> INFORMATION PROVIDED:
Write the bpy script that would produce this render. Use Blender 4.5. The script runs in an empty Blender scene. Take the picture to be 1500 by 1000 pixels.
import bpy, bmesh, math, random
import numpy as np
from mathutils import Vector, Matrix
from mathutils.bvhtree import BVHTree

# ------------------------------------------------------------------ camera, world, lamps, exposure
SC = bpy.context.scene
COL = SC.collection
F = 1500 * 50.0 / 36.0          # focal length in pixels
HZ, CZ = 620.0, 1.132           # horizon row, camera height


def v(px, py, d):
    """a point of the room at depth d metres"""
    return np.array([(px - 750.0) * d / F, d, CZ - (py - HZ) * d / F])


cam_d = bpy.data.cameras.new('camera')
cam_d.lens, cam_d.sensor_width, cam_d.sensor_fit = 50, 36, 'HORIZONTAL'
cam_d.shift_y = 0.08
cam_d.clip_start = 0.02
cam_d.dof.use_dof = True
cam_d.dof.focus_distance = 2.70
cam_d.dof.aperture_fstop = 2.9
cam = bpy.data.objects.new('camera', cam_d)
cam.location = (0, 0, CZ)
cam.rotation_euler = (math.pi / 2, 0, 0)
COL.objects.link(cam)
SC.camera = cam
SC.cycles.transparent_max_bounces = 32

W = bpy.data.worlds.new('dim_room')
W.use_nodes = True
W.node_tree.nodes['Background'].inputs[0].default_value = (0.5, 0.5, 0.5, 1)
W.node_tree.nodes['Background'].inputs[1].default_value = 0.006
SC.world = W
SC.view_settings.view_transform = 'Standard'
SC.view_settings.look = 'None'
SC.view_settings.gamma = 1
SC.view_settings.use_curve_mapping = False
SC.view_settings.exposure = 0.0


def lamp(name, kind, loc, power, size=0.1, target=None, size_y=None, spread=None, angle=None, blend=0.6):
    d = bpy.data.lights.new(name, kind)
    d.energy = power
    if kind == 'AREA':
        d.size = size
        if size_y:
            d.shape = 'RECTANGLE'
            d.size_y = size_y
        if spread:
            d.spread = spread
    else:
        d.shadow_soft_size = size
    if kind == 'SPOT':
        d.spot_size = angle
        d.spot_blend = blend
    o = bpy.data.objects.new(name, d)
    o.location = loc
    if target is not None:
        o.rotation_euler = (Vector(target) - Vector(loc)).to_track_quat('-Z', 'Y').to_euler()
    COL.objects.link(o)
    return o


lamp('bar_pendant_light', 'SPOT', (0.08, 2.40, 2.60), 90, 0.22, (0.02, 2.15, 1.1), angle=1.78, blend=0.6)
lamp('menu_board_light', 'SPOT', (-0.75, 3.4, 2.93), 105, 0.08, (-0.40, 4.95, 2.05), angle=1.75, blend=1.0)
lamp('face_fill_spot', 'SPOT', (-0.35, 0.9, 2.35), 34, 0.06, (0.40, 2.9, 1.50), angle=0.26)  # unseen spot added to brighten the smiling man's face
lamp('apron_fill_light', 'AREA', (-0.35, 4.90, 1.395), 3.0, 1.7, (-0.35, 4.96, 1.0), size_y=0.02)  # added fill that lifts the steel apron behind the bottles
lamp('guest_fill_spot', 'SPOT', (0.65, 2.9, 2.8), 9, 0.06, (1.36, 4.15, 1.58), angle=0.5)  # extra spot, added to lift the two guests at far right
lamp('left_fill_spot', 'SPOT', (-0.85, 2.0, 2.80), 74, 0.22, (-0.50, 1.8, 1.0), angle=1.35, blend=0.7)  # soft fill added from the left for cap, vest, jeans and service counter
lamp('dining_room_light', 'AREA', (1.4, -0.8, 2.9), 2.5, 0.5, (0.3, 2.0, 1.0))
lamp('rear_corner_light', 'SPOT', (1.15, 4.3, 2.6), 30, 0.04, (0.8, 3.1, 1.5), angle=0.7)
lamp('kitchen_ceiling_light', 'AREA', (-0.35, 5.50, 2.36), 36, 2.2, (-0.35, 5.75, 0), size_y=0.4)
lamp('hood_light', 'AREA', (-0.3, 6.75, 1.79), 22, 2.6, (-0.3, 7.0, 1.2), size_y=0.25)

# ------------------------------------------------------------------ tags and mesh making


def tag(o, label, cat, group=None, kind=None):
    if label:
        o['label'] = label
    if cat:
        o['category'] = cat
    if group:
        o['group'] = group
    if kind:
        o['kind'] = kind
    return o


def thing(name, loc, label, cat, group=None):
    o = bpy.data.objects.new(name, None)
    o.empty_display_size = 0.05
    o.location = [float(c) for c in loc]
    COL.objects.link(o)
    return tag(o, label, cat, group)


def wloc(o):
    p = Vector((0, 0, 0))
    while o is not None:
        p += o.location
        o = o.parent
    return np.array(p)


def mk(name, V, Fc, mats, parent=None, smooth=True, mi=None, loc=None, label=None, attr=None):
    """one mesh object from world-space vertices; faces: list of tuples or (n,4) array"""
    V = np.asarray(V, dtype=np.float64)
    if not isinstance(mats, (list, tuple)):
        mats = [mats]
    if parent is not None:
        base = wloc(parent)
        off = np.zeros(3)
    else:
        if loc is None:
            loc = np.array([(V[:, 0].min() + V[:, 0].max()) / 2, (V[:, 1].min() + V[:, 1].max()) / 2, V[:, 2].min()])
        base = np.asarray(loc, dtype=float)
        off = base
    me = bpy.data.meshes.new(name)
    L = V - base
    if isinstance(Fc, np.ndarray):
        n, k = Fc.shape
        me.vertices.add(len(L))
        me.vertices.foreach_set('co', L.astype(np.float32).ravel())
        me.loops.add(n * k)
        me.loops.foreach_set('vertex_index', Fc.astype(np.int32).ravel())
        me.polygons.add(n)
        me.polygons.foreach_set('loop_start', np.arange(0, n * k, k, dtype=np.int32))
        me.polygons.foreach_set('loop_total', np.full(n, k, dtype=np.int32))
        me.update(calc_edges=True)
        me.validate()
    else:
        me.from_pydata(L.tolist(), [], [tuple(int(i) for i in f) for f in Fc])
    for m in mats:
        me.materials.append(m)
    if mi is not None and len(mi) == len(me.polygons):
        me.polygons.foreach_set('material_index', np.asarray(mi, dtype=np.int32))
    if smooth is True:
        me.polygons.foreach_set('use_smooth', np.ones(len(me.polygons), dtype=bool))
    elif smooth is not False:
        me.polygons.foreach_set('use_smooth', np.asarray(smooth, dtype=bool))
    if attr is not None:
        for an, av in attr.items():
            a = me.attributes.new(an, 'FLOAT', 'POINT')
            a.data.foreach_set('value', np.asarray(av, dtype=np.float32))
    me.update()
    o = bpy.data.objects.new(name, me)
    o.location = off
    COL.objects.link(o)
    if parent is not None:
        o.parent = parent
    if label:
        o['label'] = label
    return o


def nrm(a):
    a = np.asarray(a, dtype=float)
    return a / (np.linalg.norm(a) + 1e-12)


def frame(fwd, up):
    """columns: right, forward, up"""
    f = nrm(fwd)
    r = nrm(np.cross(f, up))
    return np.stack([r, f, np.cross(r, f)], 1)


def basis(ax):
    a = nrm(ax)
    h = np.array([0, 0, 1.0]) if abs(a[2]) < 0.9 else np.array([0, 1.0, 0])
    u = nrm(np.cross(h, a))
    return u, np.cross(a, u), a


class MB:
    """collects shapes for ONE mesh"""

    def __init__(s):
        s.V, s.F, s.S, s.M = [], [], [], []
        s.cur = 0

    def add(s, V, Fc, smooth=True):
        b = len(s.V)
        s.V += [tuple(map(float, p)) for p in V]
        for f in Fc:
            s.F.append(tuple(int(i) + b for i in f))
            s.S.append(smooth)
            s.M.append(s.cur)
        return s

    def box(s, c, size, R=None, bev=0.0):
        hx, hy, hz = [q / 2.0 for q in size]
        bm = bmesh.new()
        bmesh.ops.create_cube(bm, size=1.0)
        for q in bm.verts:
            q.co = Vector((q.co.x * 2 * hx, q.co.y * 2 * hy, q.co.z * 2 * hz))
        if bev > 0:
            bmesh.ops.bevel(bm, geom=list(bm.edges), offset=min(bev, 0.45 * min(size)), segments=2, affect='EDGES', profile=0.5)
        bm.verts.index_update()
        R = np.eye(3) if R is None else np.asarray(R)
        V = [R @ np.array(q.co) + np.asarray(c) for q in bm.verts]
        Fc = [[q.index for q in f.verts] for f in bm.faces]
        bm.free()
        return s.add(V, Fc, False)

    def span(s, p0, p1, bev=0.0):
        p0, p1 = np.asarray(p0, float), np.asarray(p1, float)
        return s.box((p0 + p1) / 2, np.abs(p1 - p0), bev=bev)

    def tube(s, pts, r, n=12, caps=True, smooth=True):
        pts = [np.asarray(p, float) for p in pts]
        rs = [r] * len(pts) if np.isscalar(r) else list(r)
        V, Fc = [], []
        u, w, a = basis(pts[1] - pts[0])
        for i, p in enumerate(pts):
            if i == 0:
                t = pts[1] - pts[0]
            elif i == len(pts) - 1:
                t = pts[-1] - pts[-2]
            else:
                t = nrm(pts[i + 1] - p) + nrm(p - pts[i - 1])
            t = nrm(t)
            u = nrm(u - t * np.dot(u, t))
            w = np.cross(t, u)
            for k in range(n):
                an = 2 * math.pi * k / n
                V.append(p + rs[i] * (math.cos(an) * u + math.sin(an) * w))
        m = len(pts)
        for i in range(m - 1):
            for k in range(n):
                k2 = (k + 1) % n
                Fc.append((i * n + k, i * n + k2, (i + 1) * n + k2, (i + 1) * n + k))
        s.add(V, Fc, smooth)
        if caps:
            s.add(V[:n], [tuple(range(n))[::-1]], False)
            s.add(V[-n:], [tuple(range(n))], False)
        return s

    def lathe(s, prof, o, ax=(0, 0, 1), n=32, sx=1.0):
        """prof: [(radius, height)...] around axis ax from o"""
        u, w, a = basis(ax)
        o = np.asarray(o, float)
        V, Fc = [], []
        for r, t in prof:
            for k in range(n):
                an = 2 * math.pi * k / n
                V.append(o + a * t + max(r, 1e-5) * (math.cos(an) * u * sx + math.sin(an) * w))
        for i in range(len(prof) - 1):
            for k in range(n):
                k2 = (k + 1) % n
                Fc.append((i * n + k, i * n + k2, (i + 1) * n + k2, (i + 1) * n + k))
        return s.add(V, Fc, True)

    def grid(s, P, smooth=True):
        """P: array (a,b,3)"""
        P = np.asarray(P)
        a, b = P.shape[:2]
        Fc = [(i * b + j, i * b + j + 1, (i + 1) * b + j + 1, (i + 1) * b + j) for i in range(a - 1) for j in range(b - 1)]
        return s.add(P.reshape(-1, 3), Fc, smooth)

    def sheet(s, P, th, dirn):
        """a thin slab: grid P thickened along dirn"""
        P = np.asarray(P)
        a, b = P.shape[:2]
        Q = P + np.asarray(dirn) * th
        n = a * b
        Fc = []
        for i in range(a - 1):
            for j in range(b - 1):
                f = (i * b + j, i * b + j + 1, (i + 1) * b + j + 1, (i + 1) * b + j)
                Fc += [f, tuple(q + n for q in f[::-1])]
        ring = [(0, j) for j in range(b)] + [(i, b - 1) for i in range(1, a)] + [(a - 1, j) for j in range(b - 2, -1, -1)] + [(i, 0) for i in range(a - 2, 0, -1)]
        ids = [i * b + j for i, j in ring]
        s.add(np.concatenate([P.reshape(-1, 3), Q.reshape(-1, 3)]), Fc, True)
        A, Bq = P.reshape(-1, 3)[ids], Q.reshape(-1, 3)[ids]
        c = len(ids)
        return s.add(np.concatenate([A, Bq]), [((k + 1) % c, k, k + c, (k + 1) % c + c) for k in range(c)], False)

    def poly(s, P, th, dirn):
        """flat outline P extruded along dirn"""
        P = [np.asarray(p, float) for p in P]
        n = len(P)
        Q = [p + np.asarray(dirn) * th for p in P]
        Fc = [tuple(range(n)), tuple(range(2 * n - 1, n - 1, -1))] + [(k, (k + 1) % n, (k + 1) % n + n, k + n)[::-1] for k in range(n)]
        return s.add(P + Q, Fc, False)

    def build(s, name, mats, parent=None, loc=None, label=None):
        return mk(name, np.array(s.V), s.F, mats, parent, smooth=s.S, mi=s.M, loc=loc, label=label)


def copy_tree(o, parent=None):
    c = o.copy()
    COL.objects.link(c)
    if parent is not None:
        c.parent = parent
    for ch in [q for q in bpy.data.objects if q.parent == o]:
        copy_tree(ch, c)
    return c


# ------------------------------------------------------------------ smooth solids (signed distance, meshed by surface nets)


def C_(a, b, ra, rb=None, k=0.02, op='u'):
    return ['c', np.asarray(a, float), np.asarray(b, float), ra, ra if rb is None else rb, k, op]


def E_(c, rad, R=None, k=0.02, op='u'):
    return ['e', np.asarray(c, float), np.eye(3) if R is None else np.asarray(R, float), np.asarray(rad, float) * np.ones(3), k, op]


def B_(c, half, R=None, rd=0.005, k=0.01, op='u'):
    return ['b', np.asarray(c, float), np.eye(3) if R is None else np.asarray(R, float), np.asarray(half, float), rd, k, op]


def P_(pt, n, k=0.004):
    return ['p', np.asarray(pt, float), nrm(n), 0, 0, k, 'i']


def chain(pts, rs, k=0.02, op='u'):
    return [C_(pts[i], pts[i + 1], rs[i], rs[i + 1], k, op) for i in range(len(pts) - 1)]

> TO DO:
Write out a verbatim copy of the data, beginning with its first line and ending with the line that contains "from mathutils.bvhtree import BVHTree".

> SOLUTION:
Write the bpy script that would produce this render. Use Blender 4.5. The script runs in an empty Blender scene. Take the picture to be 1500 by 1000 pixels.
import bpy, bmesh, math, random
import numpy as np
from mathutils import Vector, Matrix
from mathutils.bvhtree import BVHTree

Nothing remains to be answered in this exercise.